Of Courts and Corn (Part 5)

Footnotes to Long Island History

Of Courts and Corn

July 21, 1955


Thomas R. Bayles


       (This is the fifth in a series of articles by Advance historical writer Thomas R. Bayles in conjunction with the Setauket-Brookhaven town tercentenary celebration)

          Attendance at the town meetings was required of all town inhabitants in the early days, and to enforce this, it was ordered that a fine of two shillings six pence be paid by anyone who was late of failed to attend a town meeting without a very good excuse.  The same desire to stimulate promptness in attendance seems to have taken hold of the town trustees in 1695, for they ordered a fine of a pint of rum to be paid by anyone of their members who failed to attend a meeting.  An amendment was made in 1702, fixing the fine for being even an hour late at three shillings.  This was reduced in 1704 to “one bitt” for being an hour late and “two bitts” for not attending at all.

          The behavior of the settlers was closely watched during those early years, and the records show that at a court held December 8, 1663 William Poole was fined 10 shillings for cursing, and William Fancy and Henry Rogers were each found guilty of lying and fined 10 shillings each.

          Actions for defamation were frequent in the early courts, and were not confined to the male members of the settlement, as slander suits were frequently brought against the women as well.  The following appears in the printed records for Brookhaven town in 1681.

          “Whereas, I, Hannah Huls.  Through inadvertence and passion, defamed Nathaniel Norton, of this towne, by saying he had stollen Indian corn out of my fatther Dalton’s corn crib.  These may surifie all whom it may concern, that I the said Hanna Huls, never had any cause so to say, and that I never knew that the sayd Nathaniell had ever stoele any Indian corn from theare, and am hartely sory for defaming of him, nott knowing any cause soe to doe, as witness my hand, in Brookhaven, this 5th day of June, 1681.

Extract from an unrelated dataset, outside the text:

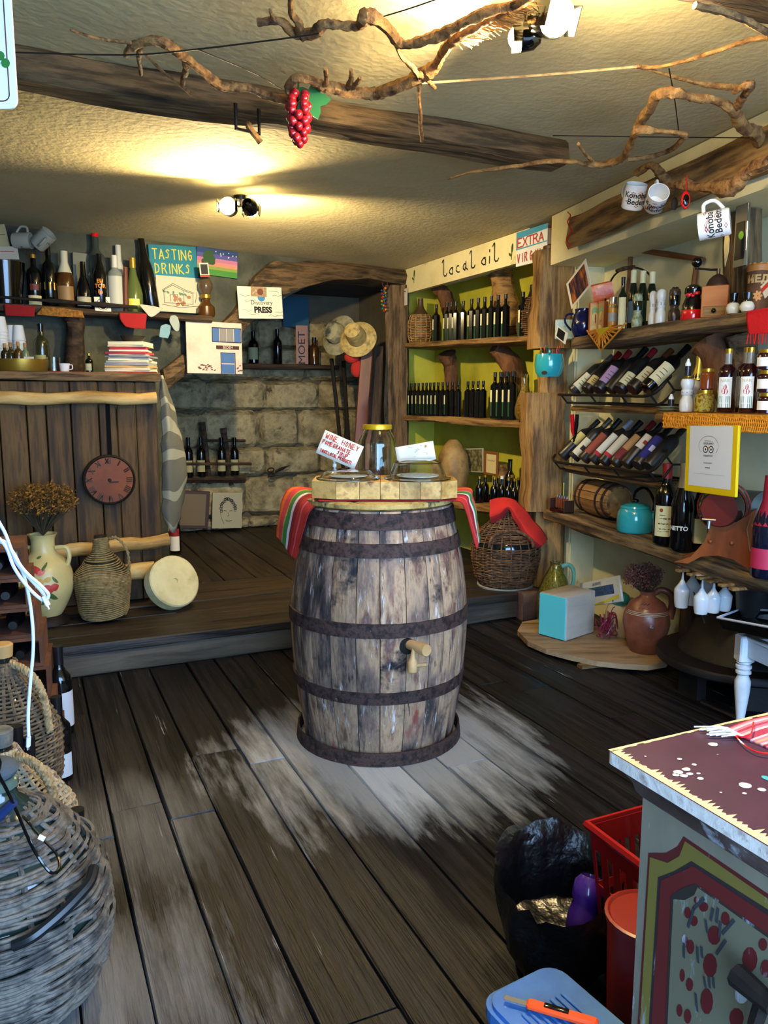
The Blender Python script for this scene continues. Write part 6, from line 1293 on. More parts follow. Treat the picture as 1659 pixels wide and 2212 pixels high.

          Corporal punishment was practiced here, although not so severely as in some of the other towns.  In 1696, Jonathan Owen was employed to make a pair of stocks for the town, in connection with work he was doing repairing the meeting house.  In 1716 the town voted a new pair of stocks for the use of Justice Brewster at Fireplace.

          Wolves were common during the first years of the settlement here and at a town meeting in 1667 a premium of six pence a head was voted for every wolf killed, the head to be brought to the constable, who was to pay the fine.

          The use of cider seems to have been highly regarded, and in 1667 the regular fee for settlig diferences between neighbors was a “gallant of sider.”

          Before any grist mills were built in the town the settlers had to send their grain by boat to Connecticut to be ground.  To end this undesirable condition, the town granted to Daniel Lane the right to establish a mill on the stream that ran down into the head of Setauket harbor.  The people built the dam and the mill was established some time before 1667.  Mr. Lane was to have absolute possession of the mill and dam, and for grinding to receive two quarts of every bushel of Indian corn.  Later on, mills were built in various parts of the town under grants from the trustees.

          The most important tradesman in the early life of the town was the blacksmith, and the settlers depended on him for a large part of their farming implements, their nails for building, and a great many other articles of everyday use.  In 1686 the people at a town meeting voted “that Christopher Swaine be admitted and encouraged as a smith for this town, and that a shop shall be built for ye said Christopher about May next, he paying the workmen by work at his trade.”  In 1699 the town gave an old shop to David Edwards, to be his as long as he should do the town’s work as a blacksmith.